Australia also reports its Q3 capex survey Wednesday. Business investment is expected to rise 1.0% q/q vs. -2.2% in Q2. The RBA’s liaison contacts highlights that a growing share of firms plan to reduce investment in the year ahead due to cost pressures, a weak demand outlook, and broader macroeconomic uncertainty. Still, overall investment intentions remain above average. The final Estimate 4 of planned capex for 2024/25 will also be released. For reference, Estimate 3 was AUD170.7 bln.

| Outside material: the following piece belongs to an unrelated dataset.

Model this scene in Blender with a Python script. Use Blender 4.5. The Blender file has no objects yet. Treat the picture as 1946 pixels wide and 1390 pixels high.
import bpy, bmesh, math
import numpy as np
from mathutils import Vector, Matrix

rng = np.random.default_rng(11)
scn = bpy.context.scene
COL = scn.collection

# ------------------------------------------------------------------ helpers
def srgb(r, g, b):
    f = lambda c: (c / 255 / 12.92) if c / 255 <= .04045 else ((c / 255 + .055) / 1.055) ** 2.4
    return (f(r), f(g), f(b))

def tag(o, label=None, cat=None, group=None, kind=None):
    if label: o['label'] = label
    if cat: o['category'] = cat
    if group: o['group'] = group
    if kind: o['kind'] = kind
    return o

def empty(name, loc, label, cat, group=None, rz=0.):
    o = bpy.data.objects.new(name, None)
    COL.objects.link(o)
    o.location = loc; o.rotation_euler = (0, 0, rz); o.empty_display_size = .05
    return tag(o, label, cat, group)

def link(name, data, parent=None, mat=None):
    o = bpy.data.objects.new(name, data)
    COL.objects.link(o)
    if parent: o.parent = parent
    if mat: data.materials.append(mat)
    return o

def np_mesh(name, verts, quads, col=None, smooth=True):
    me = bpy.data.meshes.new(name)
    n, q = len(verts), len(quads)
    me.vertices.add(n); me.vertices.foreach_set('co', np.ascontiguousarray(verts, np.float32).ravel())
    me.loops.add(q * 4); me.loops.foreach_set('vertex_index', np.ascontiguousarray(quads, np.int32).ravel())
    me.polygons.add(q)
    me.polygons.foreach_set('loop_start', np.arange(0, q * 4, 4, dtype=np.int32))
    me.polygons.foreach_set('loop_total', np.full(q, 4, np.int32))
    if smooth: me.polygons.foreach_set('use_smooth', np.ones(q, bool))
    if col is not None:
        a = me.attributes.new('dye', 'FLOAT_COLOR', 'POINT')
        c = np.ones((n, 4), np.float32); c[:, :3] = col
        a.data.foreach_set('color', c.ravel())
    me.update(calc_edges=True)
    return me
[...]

Reserve Bank of New Zealand meets Wednesday and is expected to cut rates 50 bp to 4.25%. The bank will also release its Monetary Policy Statement with updated macro forecasts at the same time. At its October meeting, the RBNZ cut the Official Cash Rate 50 bp tot 4.75% and noted that “economic activity in New Zealand is subdued, in part due to restrictive monetary policy.” Indeed, the policy rate is above the RBNZ’s estimate for the nominal neutral rate range of 2-4%. The implication is that the bar for another jumbo cut is low and the RBNZ will likely front-load the easing implied in its updated OCR forecast. The market expects the OCR to bottom around 3.25% over the next 12 months.